I realized something this morning. I am 100% okay with being myself. I'm quickly getting to the point where that really is okay with me. Yeah, I certainly have my quirks, and I get goofy and weird from time to time - just ask my roommate and suite-mates. But I'm okay with that.

I'm okay with having a sensitive heart. It's part of who I am. I'm a compassionate person. It's how God made me. I care about people and I care about my friends. It's part of who I am. I know that I will still struggle with certain things from time to time as every one does. But this morning and today I just had this revelation when I was sitting listening to some of my friends talk. 

In order to explain I must first backtrack a little, so here we go. A lot of the time I feel like I am a forgettable person, and it has always been quite frustrating to me. I love my friends and I never want to leave anyone out, but a lot of the time I feel left out. Sometimes this is a legitimate feeling, and sometimes this is the extremely sensitive side of me that takes over and I have to give myself a reality check. But I have come a long way with this, and for that I am thankful because I know I could not have come this far without Jesus Christ.

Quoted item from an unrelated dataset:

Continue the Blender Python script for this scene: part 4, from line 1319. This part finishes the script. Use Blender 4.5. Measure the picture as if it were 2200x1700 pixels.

As I sat listening to them talk about things and conversations they had when they hung out and I wasn't there, amazingly, I was like okay whatever. I love my friends, I truly do, and if you are reading this and don't know me, please believe that I do. And if you are reading this and you do know me, I truly hope you know that. 

This calming feeling came over me as I listened to them talk and God said to me, Morgan, it's okay. Soon there will be a person in your life who will never forget you. And until he comes, know that I have NEVER forgotten you.

I'm good with being me. I'm good with being who I am and resting in knowing that God loves me. I love to be included yes, but I don't want to be included out of obligation. I'm good with being me. And I have peace knowing that I am never forgotten by God, and one day there will be a man who will never forget me either.